- _Task brief_
How many of the lines below hold the word "pixels"? Answer only with the number.

• • • •

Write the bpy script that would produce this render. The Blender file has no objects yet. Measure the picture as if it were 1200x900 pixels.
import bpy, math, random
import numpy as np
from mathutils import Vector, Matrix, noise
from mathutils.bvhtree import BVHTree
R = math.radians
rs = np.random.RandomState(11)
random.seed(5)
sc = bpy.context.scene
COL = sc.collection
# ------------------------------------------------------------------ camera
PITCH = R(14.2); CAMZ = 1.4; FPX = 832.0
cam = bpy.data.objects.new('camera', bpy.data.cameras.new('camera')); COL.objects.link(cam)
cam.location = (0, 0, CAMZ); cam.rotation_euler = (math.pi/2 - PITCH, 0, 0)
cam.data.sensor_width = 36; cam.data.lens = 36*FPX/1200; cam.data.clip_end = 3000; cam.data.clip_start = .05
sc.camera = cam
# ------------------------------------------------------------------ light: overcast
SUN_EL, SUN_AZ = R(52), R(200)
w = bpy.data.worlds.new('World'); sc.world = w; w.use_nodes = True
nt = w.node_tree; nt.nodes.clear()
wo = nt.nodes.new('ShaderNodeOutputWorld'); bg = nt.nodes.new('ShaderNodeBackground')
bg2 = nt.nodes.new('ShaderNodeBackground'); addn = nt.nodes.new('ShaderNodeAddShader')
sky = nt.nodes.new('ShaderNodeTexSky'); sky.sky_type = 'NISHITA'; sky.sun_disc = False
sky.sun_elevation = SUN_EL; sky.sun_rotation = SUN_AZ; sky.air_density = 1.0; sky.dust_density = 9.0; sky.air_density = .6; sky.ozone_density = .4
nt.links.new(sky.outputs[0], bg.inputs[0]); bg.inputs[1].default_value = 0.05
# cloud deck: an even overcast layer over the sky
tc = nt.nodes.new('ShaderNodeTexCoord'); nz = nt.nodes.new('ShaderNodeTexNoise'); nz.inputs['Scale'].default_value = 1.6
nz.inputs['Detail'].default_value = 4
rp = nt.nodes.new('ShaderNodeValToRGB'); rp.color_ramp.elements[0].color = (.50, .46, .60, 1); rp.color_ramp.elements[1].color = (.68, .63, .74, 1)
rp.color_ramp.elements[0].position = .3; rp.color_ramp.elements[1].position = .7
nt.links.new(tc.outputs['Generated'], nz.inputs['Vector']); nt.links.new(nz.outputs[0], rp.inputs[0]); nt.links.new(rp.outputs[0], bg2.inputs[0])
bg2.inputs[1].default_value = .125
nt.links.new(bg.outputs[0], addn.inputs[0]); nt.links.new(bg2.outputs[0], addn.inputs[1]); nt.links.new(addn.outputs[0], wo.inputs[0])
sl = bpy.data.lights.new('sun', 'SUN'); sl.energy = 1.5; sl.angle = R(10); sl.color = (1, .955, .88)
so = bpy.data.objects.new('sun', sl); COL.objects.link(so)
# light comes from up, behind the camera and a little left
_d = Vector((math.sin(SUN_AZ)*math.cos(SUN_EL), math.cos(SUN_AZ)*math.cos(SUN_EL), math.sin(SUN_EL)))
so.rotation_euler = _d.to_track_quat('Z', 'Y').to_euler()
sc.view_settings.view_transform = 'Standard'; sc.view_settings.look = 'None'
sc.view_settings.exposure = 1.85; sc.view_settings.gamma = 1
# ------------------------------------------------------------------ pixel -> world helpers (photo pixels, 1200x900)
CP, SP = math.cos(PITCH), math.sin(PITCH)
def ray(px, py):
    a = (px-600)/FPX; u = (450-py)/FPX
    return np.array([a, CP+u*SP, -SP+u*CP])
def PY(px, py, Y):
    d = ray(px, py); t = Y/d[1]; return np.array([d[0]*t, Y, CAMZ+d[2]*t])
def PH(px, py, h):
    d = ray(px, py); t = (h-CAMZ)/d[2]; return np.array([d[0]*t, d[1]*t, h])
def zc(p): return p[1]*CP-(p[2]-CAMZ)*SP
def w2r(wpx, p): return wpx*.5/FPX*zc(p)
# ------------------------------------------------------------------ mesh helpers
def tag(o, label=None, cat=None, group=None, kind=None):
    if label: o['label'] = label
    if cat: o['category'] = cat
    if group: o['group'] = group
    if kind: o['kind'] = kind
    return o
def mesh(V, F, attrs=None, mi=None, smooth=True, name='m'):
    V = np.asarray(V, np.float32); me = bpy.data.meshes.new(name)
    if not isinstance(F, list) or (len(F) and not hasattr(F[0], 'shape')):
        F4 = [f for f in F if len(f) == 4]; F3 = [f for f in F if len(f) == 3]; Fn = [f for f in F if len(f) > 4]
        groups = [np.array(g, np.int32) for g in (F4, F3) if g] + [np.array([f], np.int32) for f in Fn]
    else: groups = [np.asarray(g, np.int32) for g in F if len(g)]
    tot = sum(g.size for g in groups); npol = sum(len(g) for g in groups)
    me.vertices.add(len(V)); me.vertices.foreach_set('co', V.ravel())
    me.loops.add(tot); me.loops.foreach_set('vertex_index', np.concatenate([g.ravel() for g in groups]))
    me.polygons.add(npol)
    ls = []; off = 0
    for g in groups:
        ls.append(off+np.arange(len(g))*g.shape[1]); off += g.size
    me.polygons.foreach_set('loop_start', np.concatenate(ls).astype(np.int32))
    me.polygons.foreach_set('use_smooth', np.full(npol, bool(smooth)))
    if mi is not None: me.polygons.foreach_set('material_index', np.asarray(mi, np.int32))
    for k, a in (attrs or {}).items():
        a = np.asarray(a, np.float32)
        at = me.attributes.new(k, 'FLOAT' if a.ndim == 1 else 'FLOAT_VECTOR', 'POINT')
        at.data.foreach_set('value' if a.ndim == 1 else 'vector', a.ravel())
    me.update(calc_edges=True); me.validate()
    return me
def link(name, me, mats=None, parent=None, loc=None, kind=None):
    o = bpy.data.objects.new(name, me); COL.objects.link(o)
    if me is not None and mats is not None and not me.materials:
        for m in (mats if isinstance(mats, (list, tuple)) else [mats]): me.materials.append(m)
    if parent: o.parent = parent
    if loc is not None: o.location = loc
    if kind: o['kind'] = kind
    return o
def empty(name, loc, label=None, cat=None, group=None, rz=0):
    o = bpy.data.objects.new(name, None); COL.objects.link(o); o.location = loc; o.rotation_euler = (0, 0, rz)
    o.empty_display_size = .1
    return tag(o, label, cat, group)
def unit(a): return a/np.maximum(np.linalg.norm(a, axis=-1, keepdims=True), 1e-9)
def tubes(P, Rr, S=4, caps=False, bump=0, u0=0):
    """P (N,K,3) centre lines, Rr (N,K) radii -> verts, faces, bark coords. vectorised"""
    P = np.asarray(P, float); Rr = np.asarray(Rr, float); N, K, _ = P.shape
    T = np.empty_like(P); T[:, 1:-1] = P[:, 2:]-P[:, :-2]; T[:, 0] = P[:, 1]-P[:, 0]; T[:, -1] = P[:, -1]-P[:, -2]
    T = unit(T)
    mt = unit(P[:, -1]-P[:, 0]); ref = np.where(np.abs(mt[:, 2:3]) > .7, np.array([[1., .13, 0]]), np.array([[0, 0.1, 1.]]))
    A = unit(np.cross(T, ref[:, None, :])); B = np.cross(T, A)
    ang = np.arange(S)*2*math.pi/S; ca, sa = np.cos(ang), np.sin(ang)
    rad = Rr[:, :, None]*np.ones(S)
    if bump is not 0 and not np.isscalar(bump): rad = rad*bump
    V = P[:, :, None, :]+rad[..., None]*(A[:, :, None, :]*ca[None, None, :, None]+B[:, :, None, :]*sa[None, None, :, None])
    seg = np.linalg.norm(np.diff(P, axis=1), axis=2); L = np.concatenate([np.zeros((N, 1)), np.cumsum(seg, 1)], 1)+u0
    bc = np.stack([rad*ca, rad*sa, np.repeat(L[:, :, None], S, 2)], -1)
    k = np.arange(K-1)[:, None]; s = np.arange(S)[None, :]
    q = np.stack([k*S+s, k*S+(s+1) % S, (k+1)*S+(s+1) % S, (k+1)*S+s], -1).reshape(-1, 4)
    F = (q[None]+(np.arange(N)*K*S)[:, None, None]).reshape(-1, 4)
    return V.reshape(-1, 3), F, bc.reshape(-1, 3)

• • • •

- _Written reply_
2